Two and a half hours felt like no more than an hour and a half. It wasn't necessarily action that held my attention to the story's progression. It feels more like intensity of emotion, almost breathless from circumstances throughout the story. In a place occupied by a foreign army that doesn't give the remotest shit about any of the Danes, it was dangerous just to go about in a car or walk carrying a gun, a pistol in a coat pocket. These two guys were in continuous danger and we watched what happened to them psychologically as the danger intensified unto their last act. The feeling in the film was powerful without being big-deal dramatic in their own stories. The drama was intensity held inside and sometimes the feelings they were controlling stoically bore into them like worms. The film depicted the Danes as people who keep their feelings to themselves, demonstrating little to nothing of what they are feeling, a bit like the mountain people in that way. The drama with the two assassins was inside themselves. On the outside, they appeared cool and serene, and the story we watched was what went on inside them, seeing them stumble drawing conclusions and reading the moment from time to time, operating in the dark of the unknown.

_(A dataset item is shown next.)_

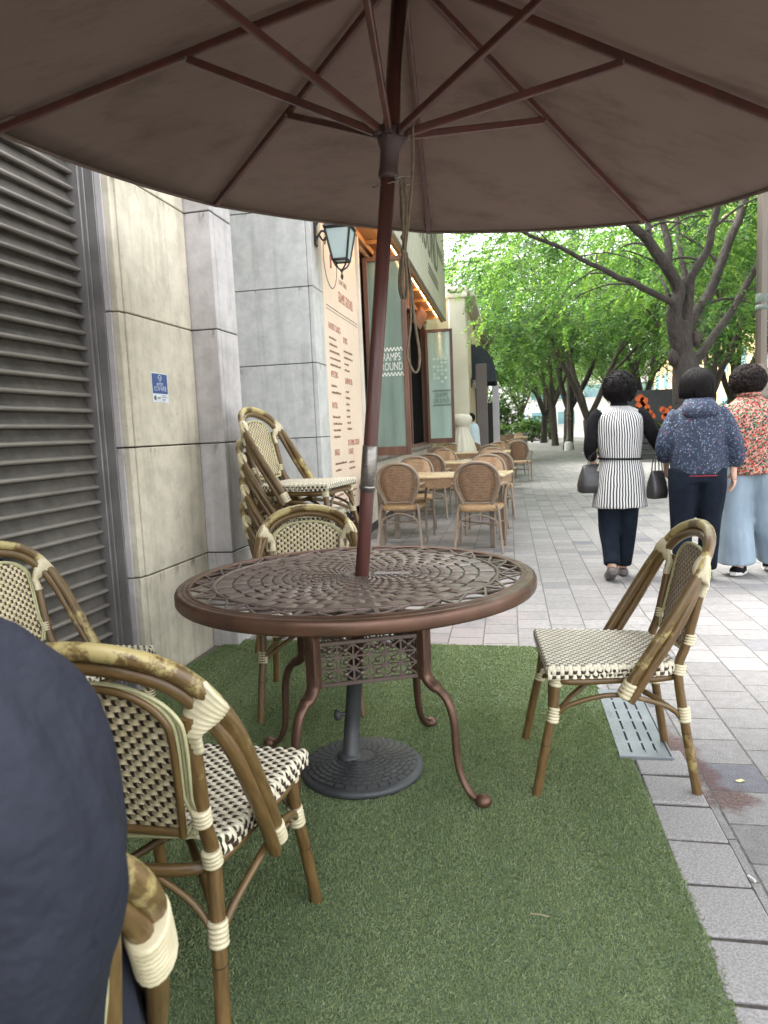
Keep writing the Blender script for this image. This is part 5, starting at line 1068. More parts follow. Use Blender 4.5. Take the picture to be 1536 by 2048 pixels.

A time and place where nothing is certain made the story particularly lifelike, in that even though we know our own landscape and the people around us and have an idea we think we know what is going on in our worlds, like the guys in the film, we don't. We take so much so seriously that we create our own anxieties, like the guys in the film making every moment a life and death drama boiling inside. Getting the insurance payment paid on time, the house payment, the car payment, the pickup payment, gas for the car and truck, food for self and the kids, the life and death concerns of our time for the people that have to shop at Walmart. Perhaps I was most impressed in the film that the director and the actors made a story of people eaten alive from within by worry, and told dramatically how it feels. There was plenty of gun play going on. It's ultimately a men-with-guns action movie, an art film of the genre, one that shows what is going on inside the characters, and at the same time shows what is going on in the external world of Nazi occupation. The intimacy of the world on the outside and the world in the inside is such they become the same.